Fui então enviado para comandar um Pelotão Independente de Africanos, o Pel. Caç Nat. 52, sediado nessa altura na Ponte do rio Udunduma, na estrada Bambadinca/Xime. Era um sítio sem condições de vida, mas onde estive muito pouco tempo e sem problemas. Depois o Pelotão foi colocado no Destacamento de Mato Cão, na margem norte do rio Geba, a meio caminho entre o Xime e Bambadinca, sendo a nossa primeira missão assegurar a navegabilidade desse troço do Geba.
GUERRILHA
As condições de vida eram francamente más: dormíamos em buracos abertos no chão, ladeados de bidons e cobertos de paus de cibo e sem luz. Devo ter estado em Mato Cão cerca de nove meses. Mantivemos uma forte actividade operacional – o melhor "remédio" neste tipo de guerra de guerrilha.
Posteriormente, fui colocado na C. Caç. 15, (Companhias de Africanos), sediada em Mansoa, constituída na sua esmagadora maioria por Balantas, e que fazia operações de intervenção do Batalhão de Mansoa, segurança à estrada em construção de Mansoa/Portogole, e segurança às colunas que passavam para Norte, junto à mata do Morés. Aqui e até ao fim da comissão tive uma actividade operacional muito intensa, com contactos com o inimigo de então, mas graças a Deus sem baixas na nossa Companhia a registar.
CAMARADAS
Regressei a Portugal, em rendição individual, em avião militar em 21 de Dezembro de 1973. Afirma-se, hoje em dia, que a guerra na Guiné estaria perdida militarmente. Não creio. Só motivos políticos justificam tal afirmação. Ainda hoje não esqueço a dedicação e empenho das forças africanas constituídas por guineenses, que honrosamente comandei, e exprimir a minha revolta pelo abandono a que foram votados. Muitos foram fuzilados e outros presos, agredidos, pelas autoridades que tomaram conta da Guiné – desprezados por Portugal.

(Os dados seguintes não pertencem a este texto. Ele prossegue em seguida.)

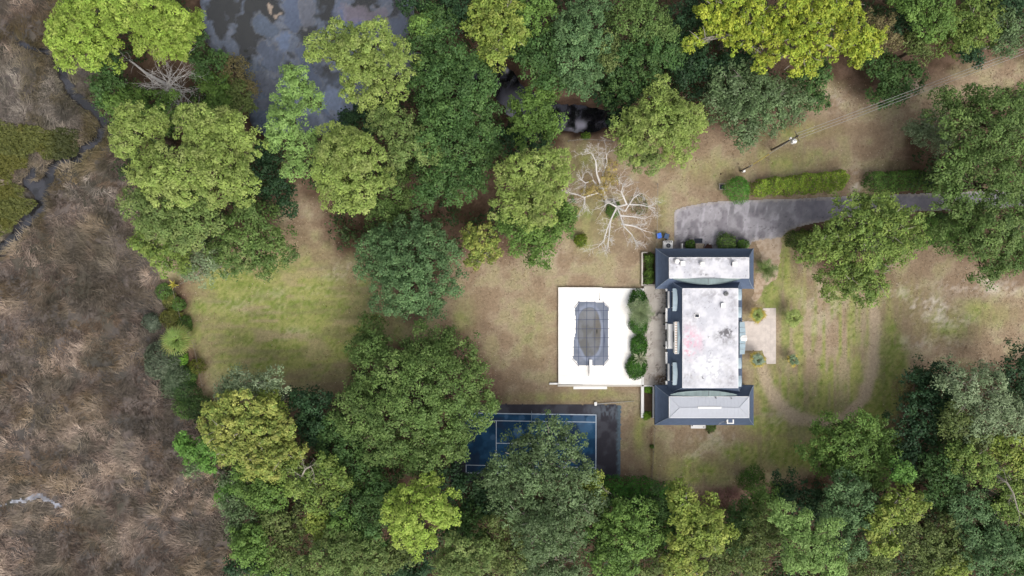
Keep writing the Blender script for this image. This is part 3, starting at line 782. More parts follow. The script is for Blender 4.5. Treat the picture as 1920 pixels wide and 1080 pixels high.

Quero exprimir a minha revolta pelo ignominioso tratamento dado aos combatentes, não só da Guiné, mas também de Angola e Moçambique, por parte dos governos de Portugal. Há ex-militares que esperam o resultado de processos 35 anos depois do fim da guerra. Se antes como se dizia éramos "carne para canhão", hoje – vivos – somos transparentes.
PERFIL
Nome: Joaquim Mexia Alves
Comissões: Guiné (1971/73)
Força: Rangers
Actualidade: Administrador das Termas de Monte Real, 61 anos, quatro filhos e dois netos
3 comentários:
Caro Sousa de Castro
Belo trabalho o teu, em que vais repondo as histórias da guerra que vivemos, para que dessas histórias um dia se faça a verdadeira História, e não a história das conveniências de cada um, sobretudo daqueles que a maior parte das vezes nem sabem do que estão a falar.
Um grande e amigo abraço
Joaquim Mexia Alves
Não consegui comentar a história deste nosso camarada no sitio " A minha guerra" do jornal Correio da nanhã, aliáz o mesmo se passa com os comentários às restantes histórias dessa secção.
Concordo plenamente quando se refere ao abandono a que foram vetados os antigos soldados Africanos ao serviço de Portugal, o que revela uma atitude tipica de patria madrasta.
E os Soldados de Portugal não estão também votados ao ostracismo???????